** DATA SECTION **

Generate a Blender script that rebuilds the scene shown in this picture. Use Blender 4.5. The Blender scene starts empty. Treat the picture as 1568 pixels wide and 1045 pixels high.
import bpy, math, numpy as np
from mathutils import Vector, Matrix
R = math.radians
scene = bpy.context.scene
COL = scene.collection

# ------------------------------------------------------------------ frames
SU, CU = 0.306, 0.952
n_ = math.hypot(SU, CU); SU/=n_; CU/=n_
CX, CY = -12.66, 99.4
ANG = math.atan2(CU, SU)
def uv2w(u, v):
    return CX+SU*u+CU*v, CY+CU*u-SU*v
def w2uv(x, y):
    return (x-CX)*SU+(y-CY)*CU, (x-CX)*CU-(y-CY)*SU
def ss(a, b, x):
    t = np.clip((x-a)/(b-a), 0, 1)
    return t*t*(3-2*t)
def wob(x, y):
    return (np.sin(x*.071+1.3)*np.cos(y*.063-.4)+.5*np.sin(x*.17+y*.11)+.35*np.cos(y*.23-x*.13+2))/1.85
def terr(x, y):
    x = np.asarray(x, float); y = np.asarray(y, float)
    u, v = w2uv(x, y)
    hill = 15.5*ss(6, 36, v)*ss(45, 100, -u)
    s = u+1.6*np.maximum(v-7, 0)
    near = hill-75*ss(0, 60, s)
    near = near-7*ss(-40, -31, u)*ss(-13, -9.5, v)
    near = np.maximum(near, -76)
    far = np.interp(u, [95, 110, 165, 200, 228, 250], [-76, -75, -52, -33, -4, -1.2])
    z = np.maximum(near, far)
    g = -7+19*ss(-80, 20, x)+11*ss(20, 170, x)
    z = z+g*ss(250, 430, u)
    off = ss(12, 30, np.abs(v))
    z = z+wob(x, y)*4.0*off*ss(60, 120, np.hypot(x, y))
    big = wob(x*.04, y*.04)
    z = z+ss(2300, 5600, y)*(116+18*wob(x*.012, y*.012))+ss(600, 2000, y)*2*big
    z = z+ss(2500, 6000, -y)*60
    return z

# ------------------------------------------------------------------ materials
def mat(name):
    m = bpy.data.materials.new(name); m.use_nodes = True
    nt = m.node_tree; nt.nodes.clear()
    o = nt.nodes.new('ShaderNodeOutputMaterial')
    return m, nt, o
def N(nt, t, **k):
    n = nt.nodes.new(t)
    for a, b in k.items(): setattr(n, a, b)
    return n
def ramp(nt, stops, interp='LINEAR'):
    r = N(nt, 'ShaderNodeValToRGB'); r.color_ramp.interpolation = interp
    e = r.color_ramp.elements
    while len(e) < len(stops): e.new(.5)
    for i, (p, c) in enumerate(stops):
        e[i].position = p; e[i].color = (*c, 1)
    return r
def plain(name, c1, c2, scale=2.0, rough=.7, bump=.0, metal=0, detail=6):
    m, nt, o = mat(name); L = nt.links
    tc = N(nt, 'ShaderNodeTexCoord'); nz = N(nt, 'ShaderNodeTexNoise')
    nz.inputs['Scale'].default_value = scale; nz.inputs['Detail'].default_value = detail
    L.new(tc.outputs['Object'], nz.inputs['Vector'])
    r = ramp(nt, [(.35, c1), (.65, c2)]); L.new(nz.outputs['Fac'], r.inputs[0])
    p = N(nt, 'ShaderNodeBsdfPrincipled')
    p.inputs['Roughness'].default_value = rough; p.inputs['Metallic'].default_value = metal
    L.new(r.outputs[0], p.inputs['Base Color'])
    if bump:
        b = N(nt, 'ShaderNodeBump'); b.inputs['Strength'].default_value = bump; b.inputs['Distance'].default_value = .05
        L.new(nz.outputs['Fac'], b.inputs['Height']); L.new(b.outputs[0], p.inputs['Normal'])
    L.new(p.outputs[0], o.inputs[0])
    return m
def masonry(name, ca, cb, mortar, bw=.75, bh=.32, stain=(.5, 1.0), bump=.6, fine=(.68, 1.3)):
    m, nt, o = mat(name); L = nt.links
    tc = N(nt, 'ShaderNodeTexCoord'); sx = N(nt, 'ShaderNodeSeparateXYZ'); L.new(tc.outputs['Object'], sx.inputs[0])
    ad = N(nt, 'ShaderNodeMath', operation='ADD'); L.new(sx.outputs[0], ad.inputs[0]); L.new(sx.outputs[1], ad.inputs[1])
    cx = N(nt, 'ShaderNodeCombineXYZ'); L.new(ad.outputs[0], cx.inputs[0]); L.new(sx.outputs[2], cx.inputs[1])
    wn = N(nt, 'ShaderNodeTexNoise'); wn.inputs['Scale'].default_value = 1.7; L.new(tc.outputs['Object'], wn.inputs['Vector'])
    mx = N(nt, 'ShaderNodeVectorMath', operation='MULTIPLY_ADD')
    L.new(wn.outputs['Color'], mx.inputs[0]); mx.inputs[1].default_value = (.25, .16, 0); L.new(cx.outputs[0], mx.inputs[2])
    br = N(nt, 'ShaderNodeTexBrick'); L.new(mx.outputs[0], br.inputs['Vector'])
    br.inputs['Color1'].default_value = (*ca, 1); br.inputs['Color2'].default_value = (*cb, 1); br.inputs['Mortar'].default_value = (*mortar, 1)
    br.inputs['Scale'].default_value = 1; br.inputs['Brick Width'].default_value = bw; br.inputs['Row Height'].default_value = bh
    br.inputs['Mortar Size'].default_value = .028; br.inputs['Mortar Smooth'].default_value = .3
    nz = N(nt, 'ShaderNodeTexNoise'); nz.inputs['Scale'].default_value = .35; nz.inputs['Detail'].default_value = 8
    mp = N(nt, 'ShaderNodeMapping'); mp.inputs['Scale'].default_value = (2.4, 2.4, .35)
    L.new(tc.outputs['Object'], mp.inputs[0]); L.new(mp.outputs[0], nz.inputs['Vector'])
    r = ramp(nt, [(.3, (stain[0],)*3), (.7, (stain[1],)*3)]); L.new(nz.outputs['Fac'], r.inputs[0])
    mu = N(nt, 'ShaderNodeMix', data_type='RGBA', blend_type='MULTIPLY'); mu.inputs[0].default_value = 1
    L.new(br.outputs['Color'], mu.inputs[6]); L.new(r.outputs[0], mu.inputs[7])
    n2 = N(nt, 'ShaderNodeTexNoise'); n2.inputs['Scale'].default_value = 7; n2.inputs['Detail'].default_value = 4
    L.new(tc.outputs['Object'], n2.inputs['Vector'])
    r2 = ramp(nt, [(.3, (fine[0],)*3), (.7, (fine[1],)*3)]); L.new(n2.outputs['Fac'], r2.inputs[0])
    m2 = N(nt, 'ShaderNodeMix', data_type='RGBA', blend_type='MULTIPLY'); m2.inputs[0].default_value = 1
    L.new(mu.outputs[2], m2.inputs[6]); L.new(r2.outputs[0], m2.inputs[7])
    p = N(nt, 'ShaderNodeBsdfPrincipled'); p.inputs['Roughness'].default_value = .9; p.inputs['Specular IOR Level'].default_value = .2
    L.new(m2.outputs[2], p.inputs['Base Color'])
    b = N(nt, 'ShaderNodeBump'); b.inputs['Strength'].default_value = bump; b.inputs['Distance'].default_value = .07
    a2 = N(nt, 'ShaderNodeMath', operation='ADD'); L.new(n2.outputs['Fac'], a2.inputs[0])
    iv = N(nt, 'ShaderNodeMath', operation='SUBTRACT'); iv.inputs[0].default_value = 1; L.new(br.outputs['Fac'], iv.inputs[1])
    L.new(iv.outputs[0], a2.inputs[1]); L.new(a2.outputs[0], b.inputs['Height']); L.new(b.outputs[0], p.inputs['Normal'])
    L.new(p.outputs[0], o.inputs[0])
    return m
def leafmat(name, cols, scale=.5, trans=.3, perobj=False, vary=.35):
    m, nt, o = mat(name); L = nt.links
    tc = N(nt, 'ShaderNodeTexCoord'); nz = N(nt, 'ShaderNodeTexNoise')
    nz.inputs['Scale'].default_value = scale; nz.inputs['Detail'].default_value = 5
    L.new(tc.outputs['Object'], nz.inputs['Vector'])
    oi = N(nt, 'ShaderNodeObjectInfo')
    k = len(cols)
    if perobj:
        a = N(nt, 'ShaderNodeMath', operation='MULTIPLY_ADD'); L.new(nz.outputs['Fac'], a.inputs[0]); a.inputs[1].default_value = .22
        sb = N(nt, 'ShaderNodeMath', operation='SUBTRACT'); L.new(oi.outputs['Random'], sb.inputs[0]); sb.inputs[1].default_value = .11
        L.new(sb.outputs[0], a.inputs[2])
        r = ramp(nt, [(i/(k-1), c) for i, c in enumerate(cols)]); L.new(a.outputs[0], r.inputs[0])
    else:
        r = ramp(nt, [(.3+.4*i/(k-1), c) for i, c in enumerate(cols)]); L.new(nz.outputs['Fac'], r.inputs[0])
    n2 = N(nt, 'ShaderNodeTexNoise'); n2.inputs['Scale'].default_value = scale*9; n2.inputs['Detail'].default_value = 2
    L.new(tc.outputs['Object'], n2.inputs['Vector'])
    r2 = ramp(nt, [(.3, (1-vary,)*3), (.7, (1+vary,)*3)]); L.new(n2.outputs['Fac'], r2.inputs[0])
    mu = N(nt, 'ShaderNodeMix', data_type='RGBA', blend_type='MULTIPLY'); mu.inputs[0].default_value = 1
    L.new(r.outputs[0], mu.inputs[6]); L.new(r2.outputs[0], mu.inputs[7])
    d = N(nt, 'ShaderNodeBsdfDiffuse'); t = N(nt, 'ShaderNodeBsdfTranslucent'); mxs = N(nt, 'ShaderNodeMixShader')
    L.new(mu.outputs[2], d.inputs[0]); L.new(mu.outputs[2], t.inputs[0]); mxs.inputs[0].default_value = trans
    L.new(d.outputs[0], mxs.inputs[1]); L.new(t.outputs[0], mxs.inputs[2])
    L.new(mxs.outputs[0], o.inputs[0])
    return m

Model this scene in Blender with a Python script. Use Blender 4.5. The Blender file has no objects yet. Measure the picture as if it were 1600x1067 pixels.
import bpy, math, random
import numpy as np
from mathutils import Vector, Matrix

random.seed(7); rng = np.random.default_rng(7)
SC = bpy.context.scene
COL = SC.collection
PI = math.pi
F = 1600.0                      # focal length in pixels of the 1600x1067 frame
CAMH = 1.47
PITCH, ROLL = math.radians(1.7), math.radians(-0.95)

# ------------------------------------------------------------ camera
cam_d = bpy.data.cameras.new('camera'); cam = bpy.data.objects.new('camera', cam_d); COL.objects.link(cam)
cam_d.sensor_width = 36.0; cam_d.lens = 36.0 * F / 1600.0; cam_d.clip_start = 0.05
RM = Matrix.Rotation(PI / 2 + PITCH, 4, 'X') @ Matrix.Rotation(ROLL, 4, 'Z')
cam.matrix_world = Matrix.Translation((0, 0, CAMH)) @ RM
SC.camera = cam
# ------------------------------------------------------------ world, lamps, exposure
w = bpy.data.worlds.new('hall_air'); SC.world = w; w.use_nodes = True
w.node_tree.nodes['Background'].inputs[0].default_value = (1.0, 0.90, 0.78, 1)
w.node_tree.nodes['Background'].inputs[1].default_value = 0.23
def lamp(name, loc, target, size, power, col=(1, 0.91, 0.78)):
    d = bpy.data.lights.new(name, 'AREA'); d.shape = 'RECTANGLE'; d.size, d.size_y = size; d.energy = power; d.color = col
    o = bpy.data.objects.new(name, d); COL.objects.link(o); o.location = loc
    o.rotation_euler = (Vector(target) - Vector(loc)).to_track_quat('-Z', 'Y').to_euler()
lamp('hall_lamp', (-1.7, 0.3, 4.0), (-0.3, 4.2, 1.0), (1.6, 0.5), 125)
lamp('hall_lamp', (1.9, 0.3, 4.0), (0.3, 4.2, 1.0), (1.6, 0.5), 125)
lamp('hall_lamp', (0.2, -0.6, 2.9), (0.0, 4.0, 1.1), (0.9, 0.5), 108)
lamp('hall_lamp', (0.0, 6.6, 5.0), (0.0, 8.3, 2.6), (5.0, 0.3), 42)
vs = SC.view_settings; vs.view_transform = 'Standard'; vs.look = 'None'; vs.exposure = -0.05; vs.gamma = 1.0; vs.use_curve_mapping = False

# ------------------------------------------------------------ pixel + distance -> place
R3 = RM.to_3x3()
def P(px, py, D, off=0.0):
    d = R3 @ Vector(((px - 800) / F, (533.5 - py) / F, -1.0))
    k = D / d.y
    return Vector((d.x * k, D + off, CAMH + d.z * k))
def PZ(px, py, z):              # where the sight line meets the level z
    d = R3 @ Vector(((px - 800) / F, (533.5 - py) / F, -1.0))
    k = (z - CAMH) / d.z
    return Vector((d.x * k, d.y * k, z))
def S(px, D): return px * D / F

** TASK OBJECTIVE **
Quote exactly the first line of the data and every line after it through the one holding "COL = scene.collection".

** TASK SOLUTION **
Generate a Blender script that rebuilds the scene shown in this picture. Use Blender 4.5. The Blender scene starts empty. Treat the picture as 1568 pixels wide and 1045 pixels high.
import bpy, math, numpy as np
from mathutils import Vector, Matrix
R = math.radians
scene = bpy.context.scene
COL = scene.collection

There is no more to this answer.